Tuesday, November 6, 2012

Voting Day; An Extended Metaphor

The day started at 3 a.m. when our mutt Daisy was whining at the bedroom door to go out.  She had already pooped in the bedroom, so I picked that up with toilet paper and flushed it away before I could open the bedroom door and let her out.  Our old-lady cocker-spaniel went out with her.  Then I kenneled the dogs and went back to bed.

At 6 the day started in earnest.  Coffee, raisin bran, laundry, shaving my brother, getting my son to finish his Latin homework, and then out the door with my husband to vote.

We stood in line.  A woman who I recognized as someone who has lived in this neighborhood for decades, was told she had to wait to vote because there was a 1 digit typo in her address, a home of many years time.  We voted without incident.

As we walked to our car, we saw a neighbor entering to vote.  She's a public school teacher, a mother of a 4-month-old boy, Catholic, and she told us she was undecided.  Since she's been driving and walking past our yard, growing nothing but Republican yard signs in this drought, I'm certain she's voting for Obama.

At Latin class with my son, the moms were quietly optimistic.  We all had plans for extra rosaries, time in adoration, and watching the news.  We were doing our job.

At the grocery store I ran into an old friend I haven't seen in years.  We immediately started chatting.  We've both become estranged from our classmates over their views on a variety of things religious, political, educational and practical.  I kept stopping to hug her.  I've been thinking about her often lately.   I hope this will be the start of a strengthened friendship.  I will do what I can to make it so.

Once the groceries were put away, I was back in the car to head to our parish.  I admit it was hard to focus during my time in adoration.  I offered the Sorrowful Mysteries for our country.
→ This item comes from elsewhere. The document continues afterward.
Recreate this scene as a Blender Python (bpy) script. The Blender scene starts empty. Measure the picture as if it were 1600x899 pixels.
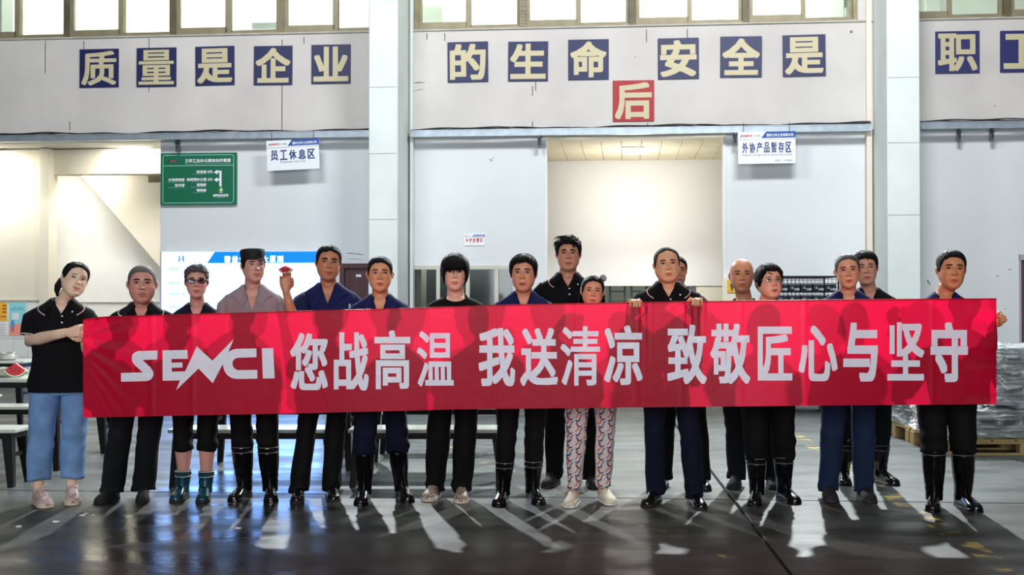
import bpy, bmesh, math, random
import numpy as np
from mathutils import Vector, Matrix

sc = bpy.context.scene
COL = sc.collection
F, HC = 1900.0, 1.35                      # focal length in pixels of the 1600x899 frame, eye height
TILT = math.atan(28.5 / F)
A = math.radians(5.4)                     # the back wall is turned a little: its right end is nearer
WO = (0.0, 18.0, 0.0)                     # a point of the back wall

# ---------------------------------------------------------------- camera, world, lights
cam = bpy.data.objects.new('camera', bpy.data.cameras.new('camera'))
COL.objects.link(cam)
cam.location = (0, 0, HC)
cam.rotation_euler = (math.pi / 2 + TILT, 0, 0)
cam.data.sensor_width = 36
cam.data.lens = F / 1600 * 36
sc.camera = cam
sc.view_settings.view_transform = 'Standard'
sc.view_settings.look = 'None'
sc.view_settings.exposure = 0.0
sc.view_settings.gamma = 1.0
sc.view_settings.use_curve_mapping = False

W = bpy.data.worlds.new('hall_ambient')
sc.world = W
W.use_nodes = True
bg = W.node_tree.nodes['Background']
bg.inputs[0].default_value = (0.86, 0.94, 1.0, 1)
bg.inputs[1].default_value = 0.09


def light(name, kind, loc, target, energy, color=(1, 1, 1), size=1.0, size_y=None, spread=None, radius=None, spot=None):
    d = bpy.data.lights.new(name, kind)
    d.energy = energy
    d.color = color
    if kind == 'AREA':
        d.size = size
        if size_y:
            d.shape = 'RECTANGLE'
            d.size_y = size_y
        if spread:
            d.spread = math.radians(spread)
    else:
        d.shadow_soft_size = radius or 0.1
        if kind == 'SPOT':
            d.spot_size = math.radians(spot or 90)
            d.spot_blend = 0.6
    o = bpy.data.objects.new(name, d)
    COL.objects.link(o)
    o.location = loc
    o.rotation_euler = (Vector(target) - Vector(loc)).to_track_quat('-Z', 'Y').to_euler()
    return o


# unseen fill light added for the faces, as if from an open gate
light('front_fill', 'AREA', (-1.0, -7.0, 3.4), (0, 9, 1.3), 1300, (0.92, 0.97, 1.0), 9.0, 4.5)
# high-bay lamps of the hall, above the frame and near the back wall: they backlight the group
light('high_bay_lamp', 'SPOT', (-2.4, 16.4, 6.5), (-2.0, 7.5, 0.4), 3600, (0.93, 0.98, 1.0), radius=0.10, spot=95)
light('high_bay_lamp', 'SPOT', (3.9, 16.0, 6.5), (3.2, 7.5, 0.4), 4200, (0.93, 0.98, 1.0), radius=0.10, spot=95)
# hall ceiling lamps above the floor, washing the back wall
light('ceiling_wash_lamp', 'AREA', (-4.0, 10.0, 8.5), (-4.0, 18, 3.2), 460, (0.95, 0.98, 1.0), 3.0, 1.0)
light('ceiling_wash_lamp', 'AREA', (3.0, 10.0, 8.5), (3.2, 17.6, 3.0), 640, (0.95, 0.98, 1.0), 3.0, 1.0)


# ---------------------------------------------------------------- pixels to points on real planes
def ray(px, py):
    x, u = (px - 800) / F, -(py - 449.5) / F
    return np.array([x, math.cos(TILT) - u * math.sin(TILT), math.sin(TILT) + u * math.cos(TILT)])


def at(px, py, Y):
    d = ray(px, py)
    return Vector((d[0] * Y / d[1], Y, HC + d[2] * Y / d[1]))


def ground(px, py):
    d = ray(px, py)
    t = -HC / d[2]
    return Vector((d[0] * t, d[1] * t, 0))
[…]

We have become so comfortable in the U.S. that we expect it to never end.  It is going to end.  It will end no matter who our next president is.  It will end because we have become a decadent, debt-ridden, culture of death. 

The mood is somber in many voting booths.  We have large work ahead.  We can stretch it out to mitigate the pain, but I really hope we don't.  I hope our new leaders, state and federal, will choose bold moves.  We need boldness, brashness, attacking our culture with an energy in direct opposition to the uneasy sloth with which we slid into this pit.

We are going to have to pick up the poop, and flush it, before we can open the door.  We may be able to sleep a little more before we have to face the rest of the day, but we must face the day.  The work must be done.

P.S.  Obama has been re-elected.  Pastors in my city have said they will close schools rather than comply with the HHS mandate.  That is good.  Apparently the threat of real religious persecution wasn't enough.  We will have it in earnest.  May God protect us and preserve us.